Cultural Socialization

Cultural socialization is when everyone in the family works to weave the race, culture, and heritage of the adopted child into the fabric of their lives. These include _the history, music, food, film, books, and other facets of that child’s birth culture. _

One example of a cultural socialization opportunity exists in Chicago, where Styles4Kidz provides hair-styling services for transracial families. There, non-African American parents can learn to perform this task themselves, while they celebrate the tradition involved and keep their kids feeling confident and proud. You don’t need a nearby training salon to accomplish the same goals; you can simply go with your children to a barber shop that knows how to cut Black people’s hair, so they can feel welcome and you can learn some basic skills.

Transracial Adoption Hair

Not surprisingly, research strongly suggests that social culturalization significantly benefits transracial adoptive families. A study of 241 US families in which the Caucasian parents adopted from Korea showed that the children were 26% more likely to have higher self-esteem when their families practiced social culturalization.

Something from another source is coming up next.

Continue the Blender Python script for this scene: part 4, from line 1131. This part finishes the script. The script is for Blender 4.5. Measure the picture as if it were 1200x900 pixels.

Preparing Children to Deal with Tough Issues

A first step in training children about the biases and other issues they’ll likely have to deal with is having frank discussions with them about the reality that people may say and do hurtful things based upon race and ethnicity. These can be hard conversations to have, especially with a younger child, but it’s important to do so in age-appropriate ways.

Keep in mind that these discussions aren’t just about delivering bad news, but also about preparing your child how to respond both within themselves and to other people. Without your guidance, an unsuspecting child will be forced to understand it on their own.

In a study of 66 adolescents who had been transracially adopted, data showed that respondents whose parents practiced “preparation for bias training” (and cultural socialization) felt less stress after hearing racist remarks than those whose parents didn’t use those tools. This was particularly true for respondents who encountered a high number of racist comments growing up.